Texas Leads The Nation in Pollution

With temperatures in our area dipping into the single digits tonight, global warming is probably the last thing on anyone's mind.

But the rest of the nation is pointing its finger at Texas as the biggest polluter in the country.

You can't drive down any Texas road without seeing a great big pickup truck or SUV.

Texans' affection for gas-guzzling vehicles has helped the Lone Star State gain the title of biggest carbon polluter in the country.

The United States Energy Information Administration reports Texas put 670 million metric tons of carbon dioxide into the atmosphere in 2003.

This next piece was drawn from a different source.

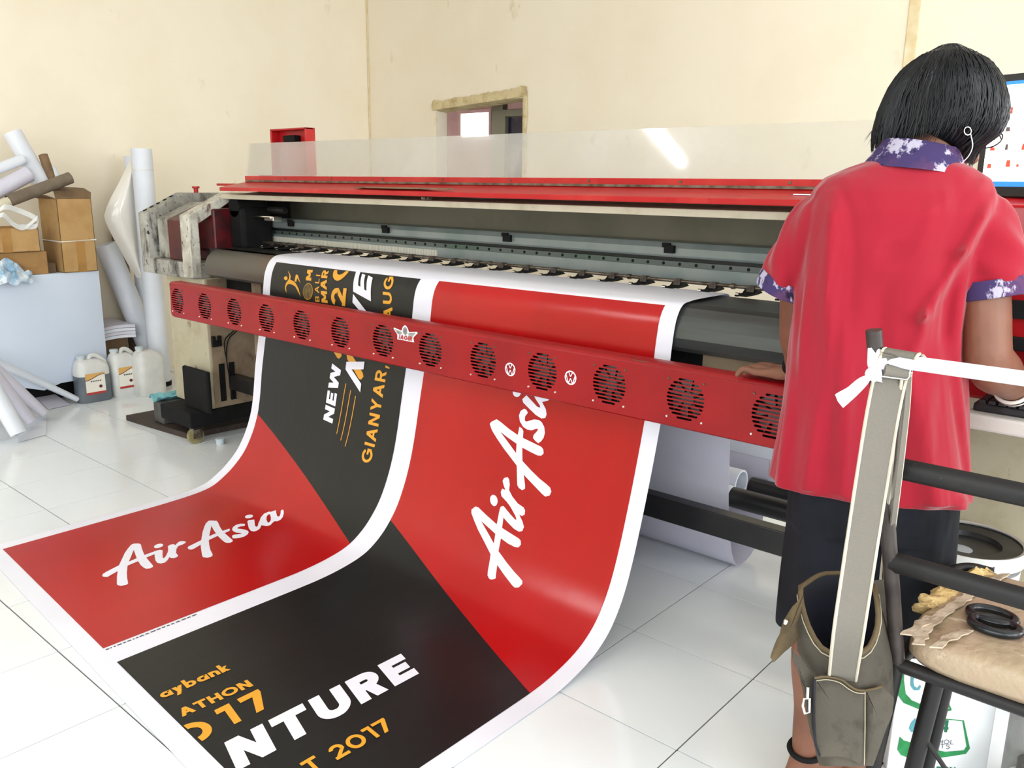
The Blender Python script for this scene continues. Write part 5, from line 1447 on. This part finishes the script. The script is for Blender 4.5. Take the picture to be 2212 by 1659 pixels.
def cline(txt, p0, p1, ph, w, m):
    a, b, t_ = c2(*p0), c2(*p1), c2(*ph)
    L_ = math.hypot(b[0] - a[0], b[1] - a[1]); cap = abs(t_[1] - a[1])
    flat_mesh([[(a[0] + (b[0] - a[0]) * u / L_, a[1] + (b[1] - a[1]) * u / L_ + v) for u, v in P] for P in text_polys(txt, L_, cap, w, .2)], lambda u, v, e: org + ux * u + V(0, 0, v) + nf * (.0015 + e), 'lettering', M[m], CA)
cline('MENTHOL', (205, 1470), (480, 1478), (205, 1437), .12, 'inkgrey')
cline('LIGHTS', (235, 1498), (452, 1512), (235, 1466), .12, 'inkgrey')
cline('4', (360, 1385), (440, 1390), (360, 1295), .22, 'dgreen')
cline('OPEN', (285, 1690), (490, 1700), (285, 1640), .2, 'dgreen')
# bottles half hidden at the frame's corner
for k, (x, y, h, r, m, lab) in enumerate(((-.205, 2.02, .30, .055, 'greybottle', 'grey ink bottle behind the white carton, taller of two'), (-.20, 1.93, .12, .045, 'hdpe', 'short cloudy bottle in front of the grey ink bottle'))):
    o = thing('ink_bottle', (x, y, 0), lab, 'bottle')
    MB().lathe((x, y, 0), [(r * .9, 0), (r, .01), (r, h * .72), (r * .75, h * .85), (r * .4, h * .9), (r * .4, h)], 24).build('bottle_body', M[m], o, smooth=40)
    MB().lathe((x, y, h), [(r * .48, -.004), (r * .48, .02), (r * .4, .024)], 16).build('cap', M['greybox'], o, smooth=40)
MB().tube(spline([V(-.12, 2.10, .33), V(-.13, 1.98, .16), V(-.135, 1.90, .08), V(-.06, 1.86, .012), V(.1, 1.9, .006)], 8), .003, 6).build('power_cord', M['matblack'], label='thin dark cord hanging beside the grey ink bottle', cat='cord', smooth=60)

# monitor on the housing
mo = thing('monitor', (-.33, 2.42, 1.30), 'black rimmed computer monitor with bright white screen at right edge', 'monitor')
mc = at_y(2107, 300, 2.40)
ang = radians(-16)
mu = V(cos(ang), sin(ang), 0); mn = V(sin(ang), -cos(ang), 0)
mz0, mz1, mw = 1.312, 1.598, .50
m0 = V(at_y(2108, 420, 2.40).x, 2.40, 0)
def mp_(u, v, o_): return m0 + mu * u + mn * o_ + V(0, 0, v)
MB().add([mp_(u, v, o_) for o_ in (-.03, .012) for v in (mz0, mz1) for u in (0, mw)], [(0, 2, 3, 1), (4, 5, 7, 6), (0, 1, 5, 4), (2, 6, 7, 3), (0, 4, 6, 2), (1, 3, 7, 5)]).build('case', M['black'], mo, bevel=.004)
sc0 = flat_mesh([[(.017, mz0 + .026), (mw - .017, mz0 + .026), (mw - .017, mz1 - .017), (.017, mz1 - .017)]], lambda u, v, e: mp_(u, v, .0128), 'screen', M['screen'], mo)
flat_mesh([[(.017, mz0 + .026), (mw - .017, mz0 + .026), (mw - .017, mz0 + .038), (.017, mz0 + .038)], [(.017, mz1 - .025), (mw - .017, mz1 - .025), (mw - .017, mz1 - .017), (.017, mz1 - .017)]], lambda u, v, e: mp_(u, v, .0136 + e), 'blue_bars', M['taskbar'], sc0)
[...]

That is more than what was put out by California and Pennsylvania, the second and third ranking states, combined.

There are several reasons for Texas' large carbon footprint, one of them being the state's 19 coal burning plants. Texas leads the nation in coal consumption. Our per-capita use of electricity in homes is higher than the national average.

The state's dozens of oil refineries and chemical plants also contribute to its pollution.

Another reason, Texas-sized vehicles. The state has more than 20 million registered vehicles.  One in four of those is a pickup truck. Transportation was 28 percent of texas' carbon emissions in 2003.

A poll by the pew research center found nationally, less than 50 percent of Americans say global warming should be immediately addressed.

In Texas, fewer than four percent see it as a pressing issue.